La Solemnidad del Santísimo Cuerpo y Sangre de Cristo es “el día de la eucaristía”, ya que es una celebración no solamente para creer y adorar, sino también para continuar conociendo el gran misterio de amor que implica. En él está contenido todo el tesoro espiritual de la Iglesia, es decir, Cristo mismo. Por esta razón, es más que un recuerdo subjetivo o un estímulo moral, porque hablamos de una presencia real de la persona de Cristo y lo que conlleva: su vida y misión, su pasión-muerte y resurrección. Por eso, cada eucaristía, es el clamor de nuestra fe que se traduce en bendición, alabanza y acción de gracias. Es comunión que nos humaniza, porque nos lleva al encuentro con Cristo y el prójimo.
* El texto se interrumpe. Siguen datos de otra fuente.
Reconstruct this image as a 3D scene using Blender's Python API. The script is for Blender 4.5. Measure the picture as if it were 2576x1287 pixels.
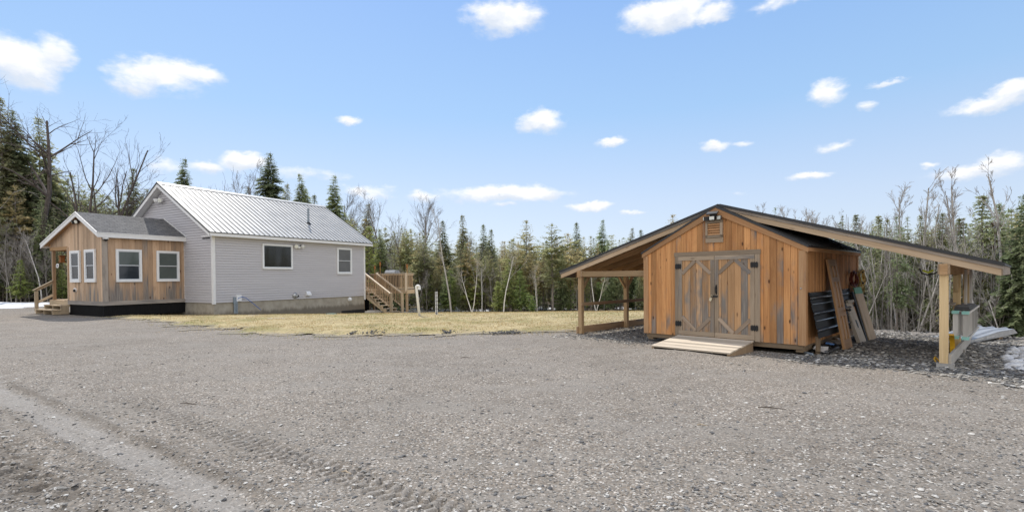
import bpy, math, random
import numpy as np
from mathutils import Matrix, Vector
R = math.radians
rng = np.random.default_rng(11)
random.seed(11)
for o in list(bpy.data.objects):
    bpy.data.objects.remove(o)
sc = bpy.context.scene
C = sc.collection

# ------------------------------------------------------------------ camera
cam_d = bpy.data.cameras.new('camera')
cam = bpy.data.objects.new('camera', cam_d)
C.objects.link(cam)
cam_d.sensor_width = 36.0
cam_d.lens = 1531.8 / 3072 * 36
cam_d.shift_y = 83.05 / 3072
cam_d.clip_start = 0.05
cam_d.clip_end = 2000
cam.matrix_world = (Matrix.Translation((0, 0, 1.55)) @ Matrix.Rotation(R(90) - 0.0135, 4, 'X')
                    @ Matrix.Rotation(-0.0087, 4, 'Z'))
sc.camera = cam

# ------------------------------------------------------------------ light and sky
SUN_AZ, SUN_EL = R(-27), R(51)          # azimuth clockwise from +Y
sd = Vector((math.sin(SUN_AZ) * math.cos(SUN_EL), math.cos(SUN_AZ) * math.cos(SUN_EL), math.sin(SUN_EL)))
sun_d = bpy.data.lights.new('sun', 'SUN')
sun_d.energy = 3.0
sun_d.angle = R(0.6)
sun_d.color = (1.0, 0.95, 0.87)
sun = bpy.data.objects.new('sun', sun_d)
C.objects.link(sun)
sun.rotation_euler = (-sd).to_track_quat('-Z', 'Y').to_euler()
sun.location = (0, 0, 60)

sc.view_settings.view_transform = 'Standard'
sc.view_settings.look = 'None'
sc.view_settings.exposure = 0.50
sc.view_settings.gamma = 1.0
sc.cycles.max_bounces = 6
sc.cycles.transparent_max_bounces = 4
sc.cycles.use_denoising = True
sc.cycles.denoising_prefilter = 'ACCURATE'
sc.cycles.filter_width = 1.5


class NT:
    """small wrapper to write node trees in one line each"""
    def __init__(s, tree):
        s.t = tree
        s.n = tree.nodes
        s.l = tree.links

    def node(s, typ, **kw):
        nd = s.n.new(typ)
        for k, v in kw.items():
            setattr(nd, k, v)
        return nd

    def put(s, sock, v):
        if v is None:
            return
        if hasattr(v, 'is_linked') or isinstance(v, bpy.types.NodeSocket):
            s.l.new(v, sock)
        else:
            if sock.type == 'RGBA' and not isinstance(v, (int, float)) and len(v) == 3:
                v = (*v, 1)
            sock.default_value = v

    def math(s, op, a, b=None, c=None, clamp=False):
        nd = s.node('ShaderNodeMath', operation=op, use_clamp=clamp)
        for i, v in enumerate((a, b, c)):
            if v is not None:
                s.put(nd.inputs[i], v)
        return nd.outputs[0]

    def vmath(s, op, a, b=None, c=None):
        nd = s.node('ShaderNodeVectorMath', operation=op)
        for i, v in enumerate((a, b, c)):
            if v is not None:
                s.put(nd.inputs[i], v)
        return nd.outputs['Value'] if op in ('LENGTH', 'DOT_PRODUCT') else nd.outputs[0]

    def noise(s, vec, scale, detail=3, rough=0.55, dist=0.0, col=False):
        nd = s.node('ShaderNodeTexNoise')
        s.put(nd.inputs['Vector'], vec)
        nd.inputs['Scale'].default_value = scale
        nd.inputs['Detail'].default_value = detail
        nd.inputs['Roughness'].default_value = rough
        nd.inputs['Distortion'].default_value = dist
        return nd.outputs['Color' if col else 'Fac']

    def voro(s, vec, scale, feature='F1', out='Distance', rand=1.0):
        nd = s.node('ShaderNodeTexVoronoi', feature=feature)
        s.put(nd.inputs['Vector'], vec)
        nd.inputs['Scale'].default_value = scale
        nd.inputs['Randomness'].default_value = rand
        return nd.outputs[out]

    def ramp(s, fac, stops, interp='LINEAR'):
        nd = s.node('ShaderNodeValToRGB')
        nd.color_ramp.interpolation = interp
        el = nd.color_ramp.elements
        while len(el) < len(stops):
            el.new(0.5)
        for e, (p, c) in zip(el, stops):
            e.position = p
            e.color = (*c, 1) if len(c) == 3 else c
        s.put(nd.inputs[0], fac)
        return nd.outputs[0]

    def map(s, v, a, b, c=0.0, d=1.0, smooth=True):
        nd = s.node('ShaderNodeMapRange', interpolation_type='SMOOTHSTEP' if smooth else 'LINEAR')
        s.put(nd.inputs[0], v)
        for i, x in enumerate((a, b, c, d)):
            nd.inputs[i + 1].default_value = x
        return nd.outputs[0]

    def mix(s, f, a, b, mode='MIX'):
        nd = s.node('ShaderNodeMix', data_type='RGBA', blend_type=mode)
        s.put(nd.inputs[0], f)
        s.put(nd.inputs[6], a)
        s.put(nd.inputs[7], b)
        return nd.outputs[2]

    def comb(s, x, y, z):
        nd = s.node('ShaderNodeCombineXYZ')
        for i, v in enumerate((x, y, z)):
            s.put(nd.inputs[i], v)
        return nd.outputs[0]

    def sep(s, v):
        nd = s.node('ShaderNodeSeparateXYZ')
        s.put(nd.inputs[0], v)
        return nd.outputs

    def attr(s, name):
        return s.node('ShaderNodeAttribute', attribute_name=name).outputs['Fac']

    def uv(s):
        return s.node('ShaderNodeTexCoord').outputs['UV']

    def obj(s):
        return s.node('ShaderNodeTexCoord').outputs['Object']

    def pos(s):
        return s.node('ShaderNodeNewGeometry').outputs['Position']

    def bump(s, h, strength=0.3, dist=0.02):
        nd = s.node('ShaderNodeBump')
        nd.inputs['Strength'].default_value = strength
        nd.inputs['Distance'].default_value = dist
        s.put(nd.inputs['Height'], h)
        return nd.outputs[0]

    def bsdf(s, col, rough=0.8, spec=0.3, metal=0.0, normal=None, trans=None):
        p = s.node('ShaderNodeBsdfPrincipled')
        s.put(p.inputs['Base Color'], col)
        s.put(p.inputs['Roughness'], rough)
        s.put(p.inputs['Specular IOR Level'], spec)
        s.put(p.inputs['Metallic'], metal)
        if normal is not None:
            s.put(p.inputs['Normal'], normal)
        out = s.node('ShaderNodeOutputMaterial')
        if trans:
            tr = s.node('ShaderNodeBsdfTranslucent')
            s.put(tr.inputs[0], col)
            mx = s.node('ShaderNodeMixShader')
            mx.inputs[0].default_value = trans
            s.l.new(p.outputs[0], mx.inputs[1])
            s.l.new(tr.outputs[0], mx.inputs[2])
            s.l.new(mx.outputs[0], out.inputs[0])
        else:
            s.l.new(p.outputs[0], out.inputs[0])


def mat(name):
    m = bpy.data.materials.new(name)
    m.use_nodes = True
    m.node_tree.nodes.clear()
    return m, NT(m.node_tree)


# world: Nishita sky + cumulus clouds placed by azimuth and elevation
w = bpy.data.worlds.new('World')
sc.world = w
w.use_nodes = True
w.node_tree.nodes.clear()
n = NT(w.node_tree)
sky = n.node('ShaderNodeTexSky', sky_type='NISHITA', sun_disc=False)
sky.sun_elevation = SUN_EL
sky.sun_rotation = SUN_AZ % (2 * math.pi)
sky.air_density = 1.0
sky.dust_density = 0.6
sky.ozone_density = 1.6
sky.altitude = 200
dirv = n.vmath('NORMALIZE', n.node('ShaderNodeTexCoord').outputs['Generated'])
dx, dy, dz = n.sep(dirv)
az = n.math('ARCTAN2', dx, dy)
el = n.math('ARCSINE', dz)
ae = n.comb(az, el, 0.0)
cn = n.noise(n.vmath('MULTIPLY', ae, (9, 17, 1)), 1.0, 6, 0.62, 0.15)
cn2 = n.noise(n.vmath('MULTIPLY', ae, (34, 60, 1)), 1.0, 3, 0.6)
wob = n.vmath('SCALE', n.vmath('SUBTRACT', n.noise(n.vmath('MULTIPLY', ae, (1, 1.7, 1)), 17, 6, 0.62, col=True), (0.5, 0.5, 0.5)))
wob.node.inputs['Scale'].default_value = 0.036
aew = n.vmath('ADD', ae, wob)
# (x, y, half width, half height, strength) on the 2576-wide photograph -> azimuth / elevation
CL = [(55, 155, 120, 60, 1.1), (150, 135, 75, 42, 1.0), (395, 195, 130, 42, 1.05), (500, 188, 80, 30, .95), (280, 185, 60, 14, .6), (360, 225, 110, 26, .62),
      (1265, 45, 95, 40, 1.1), (1670, 42, 120, 36, 1.1), (1790, 40, 60, 22, .85), (1970, 15, 75, 18, .7), (2080, 238, 55, 30, 1.0), (2178, 270, 34, 16, .75),
      (2490, 262, 120, 26, 1.05), (2540, 232, 70, 28, 1.0), (2230, 208, 70, 9, .55), (1365, 308, 62, 28, 1.05), (1548, 356, 40, 13, 1.0), (880, 307, 36, 13, 1.0),
      (1800, 370, 42, 12, .8), (1880, 366, 40, 10, .6), (2110, 368, 55, 15, .85), (2040, 440, 60, 12, .8), (1275, 488, 150, 22, 1.1), (1380, 490, 50, 16, 1.0),
      (1490, 517, 62, 12, .95), (1270, 517, 40, 8, .7), (620, 405, 60, 22, 1.1), (520, 418, 50, 18, .9), (780, 440, 120, 20, .6), (930, 485, 80, 18, .8),
      (2450, 432, 110, 20, .75), (2520, 405, 70, 24, .9), (2340, 418, 26, 9, .8), (1590, 536, 34, 7, .8), (1860, 488, 40, 9, .6), (1060, 495, 50, 14, .7), (420, 415, 60, 20, .8)]
D = None
SH = SW = None
for (px, py, rx, ry, a) in CL:
    a0 = math.atan2(px - 1288, 1284.6)
    hor = 696 - 0.0087 * (px - 1288)
    dist = math.hypot(px - 1288, 1284.6)
    e0 = math.atan2(hor - py, dist)
    ra = rx * math.cos(a0) ** 2 / 1284.6 * 1.25
    re = ry * math.cos(a0) / 1284.6 * 1.25
    v = n.vmath('MULTIPLY', n.vmath('SUBTRACT', aew, (a0, e0, 0)), (1 / ra, 1 / re, 0))
    g = n.math('MULTIPLY', n.map(n.vmath('LENGTH', v), 0.0, 1.35, 1.0, 0.0), a)
    D = g if D is None else n.math('MAXIMUM', D, g)
    gv = n.math('MULTIPLY', g, n.sep(v)[1])
    SH = gv if SH is None else n.math('ADD', SH, gv)
    SW = g if SW is None else n.math('ADD', SW, g)
dens = n.math('MULTIPLY_ADD', n.math('SUBTRACT', cn, 0.5), 1.7, D)
dens = n.math('MULTIPLY_ADD', n.math('SUBTRACT', cn2, 0.5), 0.5, dens)
cov = n.math('MULTIPLY', n.map(dens, 0.20, 0.92), n.map(D, 0.02, 0.35))
hz = n.map(el, 0.0, 0.42, 1.0, 0.0)
skyc = n.mix(1.0, sky.outputs[0], (0.97, 0.97, 1.08), 'MULTIPLY')
grad = n.ramp(n.math('MULTIPLY', el, 1.6), [(0.0, (5.3, 5.9, 6.6)), (0.22, (4.5, 5.4, 6.7)), (0.48, (2.9, 4.6, 6.8)), (0.8, (2.15, 3.8, 6.75)), (1.0, (1.9, 3.4, 6.3))])
skyc = n.mix(0.78, skyc, grad)
rise = n.math('DIVIDE', SH, n.math('ADD', SW, 0.001))
lit = n.math('ADD', n.math('MULTIPLY', n.noise(n.vmath('MULTIPLY', aew, (20, 38, 1)), 1.0, 5), 1.3), n.math('MULTIPLY', rise, 0.75))
cloud = n.mix(n.map(lit, 0.15, 0.85), (5.5, 5.95, 6.65), (7.8, 7.75, 7.8))
col = n.mix(n.math('MULTIPLY', cov, 0.96), skyc, cloud)
# an added bank of bright cloud, unseen behind the viewer, lights the shaded faces
bk = n.noise(n.vmath('MULTIPLY', dirv, (2.2, 2.2, 3.4)), 1.0, 6, 0.6)
bkm = n.math('MULTIPLY', n.map(bk, 0.36, 0.50), n.map(dy, 0.05, -0.35))
col = n.mix(bkm, col, n.ramp(n.noise(n.vmath('MULTIPLY', dirv, (6, 6, 9)), 1.0, 4), [(0.3, (8.6, 8.4, 8.3)), (0.7, (12.0, 11.6, 11.1))]))
bg = n.node('ShaderNodeBackground')
n.put(bg.inputs[0], col)
bg.inputs[1].default_value = 0.10
wo = n.node('ShaderNodeOutputWorld')
n.l.new(bg.outputs[0], wo.inputs[0])

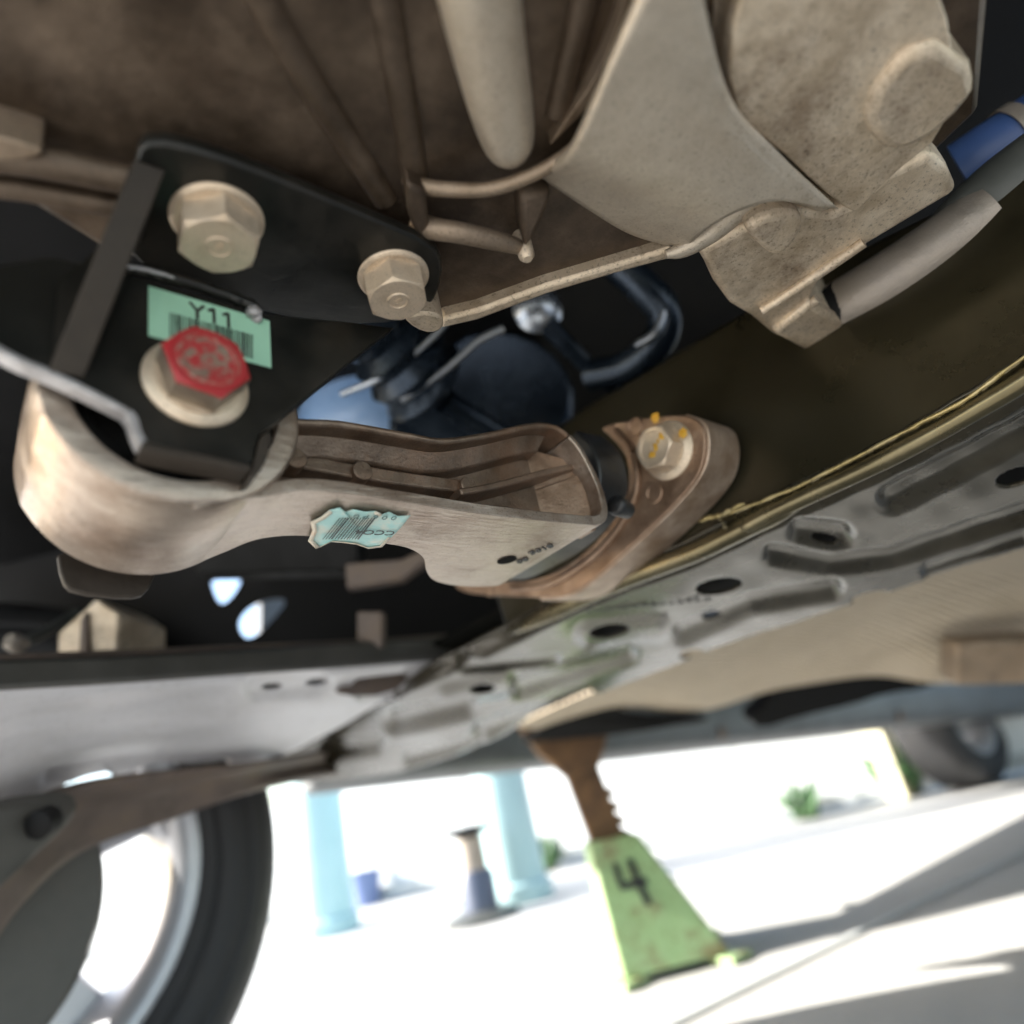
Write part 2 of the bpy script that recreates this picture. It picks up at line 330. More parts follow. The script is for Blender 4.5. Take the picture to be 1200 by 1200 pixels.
M_REDB = painted_bolt('red_painted_bolt_zinc', [(.20, .15, .12), (.34, .28, .22), (.55, .48, .38)], (.34, .022, .026), .0128, .40, .0102)
# ------------------------------------------------------------------ bolts
def bolt(name, c, ax, R, hh, fr, fh, mt, parent, rot=0, recess=False, label=None, fmat=None):
    M = frame(c, ax) @ Matrix.Rotation(rot, 4, 'Z'); n = 72; vs = []
    def hexr(a):
        a = (a + math.pi / 6) % (math.pi / 3) - math.pi / 6
        return R * math.cos(math.pi / 6) / math.cos(a)
    def ring(f, z):
        for j in range(n):
            a = 2 * math.pi * j / n; r, q = f(a), 0
            zz = z(a) if callable(z) else z
            vs.append(Vector((r * math.cos(a), r * math.sin(a), zz)))
    z0 = fh * .6
    ring(hexr, z0)
    ring(hexr, lambda a: z0 + hh - .0003 - (hexr(a) - R * .866) * .5)
    ring(lambda a: R * .855, z0 + hh); k = 3
    if recess:
        ring(lambda a: R * .70, z0 + hh - .0001); ring(lambda a: R * .66, z0 + hh - .0012); k = 5
    fs = gridfaces(k, n, True) + [tuple(range((k - 1) * n, k * n))]
    b = add(name, vs, fs, mt, parent, M=M, ang=24, label=label)
    F = frame(c, ax)
    fl = lathe('flange', c, ax, [(R * .8, fh), (R * 1.0, fh * .95), (fr * .80, fh * .62), (fr * .97, fh * .34), (fr, fh * .2), (fr, 0)], fmat or mt, b, n=64, ang=50)
    return b, M, z0 + hh
# ================================================================== SETTING
g = add('ground', [(-60, -60, 0), (60, -60, 0), (60, 60, 0), (-60, 60, 0)], [(0, 1, 2, 3)], M_GROUND); tag(g, kind='structure', label='pale sunlit concrete ground')
a, b = G(1085, 1056), G(1215, 992); d = (b - a).normalized(); s = Vector((-d.y, d.x, 0)) * .006
a = a - d * .6; b = b + d * 4
j = prism('ground_joint', [a - s + Vector((0, 0, .004)), b - s + Vector((0, 0, .004)), b + s + Vector((0, 0, .004)), a + s + Vector((0, 0, .004))], (0, 0, .0015), M_KERB, bevel=0); tag(j, kind='structure', label='dark joint line in the concrete')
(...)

En ese encuentro, con el Cuerpo y la Sangre de Cristo, expresamos la mutua comunión y la caridad fraterna. La Biblia nos enseña que para el pueblo de Israel, la sangre de los animales fue signo de protección, (los pastores rociaban con sangre sus carpas cuando iban en búsqueda de nuevos pastos), pero también es signo de vida y vínculo entre Dios y su pueblo. A partir de la persona de Jesús, la cena pascual es celebrada como hombres libres y no como esclavos sentados en el suelo. Se comparte, en una mesa, recitando oraciones, cantando los salmos y proclamando los relatos pascuales: “la Nueva Alianza se sella, con la sangre del único mediador, Jesucristo, el Señor”.
Jesús, que, en reiteradas ocasiones, aprovechó las comidas para enseñar, se vale de una cena de despedida para presentarse como el Mesías y Siervo Sufriente. Así, ratifica el ofrecimiento de su vida para el rescate de la humanidad. Comer su “carne”, el pan y beber su “sangre”, el vino significa que somos un solo “Cuerpo” con él. Por eso, Jesús no quiere que la eucaristía se convierta en idolatría y en un rito individualista, sino que esta sea un acto de fe vivido en comunión con otros, de manera que transforme nuestra vida para parecernos a Jesús.